Influence-Driven Data Poisoning for Robust Recommender Systems.

Recent studies have shown that recommender systems are vulnerable, and it is easy for attackers to inject well-designed malicious profiles into the system, resulting in biased recommendations. We cannot deprive these data's injection right and deny their existence's rationality, making it imperative to study recommendation robustness. Despite impressive emerging work, threat assessment of the bi-level poisoning problem and the imperceptibility of poisoning users remain key challenges to be solved. To this end, we propose Infmix, an efficient poisoning attack strategy. Specifically, Infmix consists of an influence-based threat estimator and a user generator, Usermix.

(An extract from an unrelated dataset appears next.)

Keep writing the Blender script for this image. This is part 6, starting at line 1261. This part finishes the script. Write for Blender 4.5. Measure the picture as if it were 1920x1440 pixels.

First, the influence-based estimator can efficiently evaluate the user's harm to the recommender system without retraining, which is challenging for existing attacks. Second, Usermix, a distribution-agnostic generator, can generate unnoticeable fake data even with a few known users. Under the guidance of the threat estimator, Infmix can select the users with large attacking impacts from the quasi-real candidates generated by Usermix. Extensive experiments demonstrate Infmix's superiority by attacking six recommendation systems with four real datasets. Additionally, we propose a novel defense strategy, adversarial poisoning training (APT). It mimics the poisoning process by injecting fake users (ERM users) committed to minimizing empirical risk to build a robust system. Similar to Infmix, we also utilize the influence function to solve the bi-level optimization challenge of generating ERM users. Although the idea of "fighting fire with fire" in APT seems counterintuitive, we prove its effectiveness in improving recommendation robustness through theoretical analysis and empirical experiments.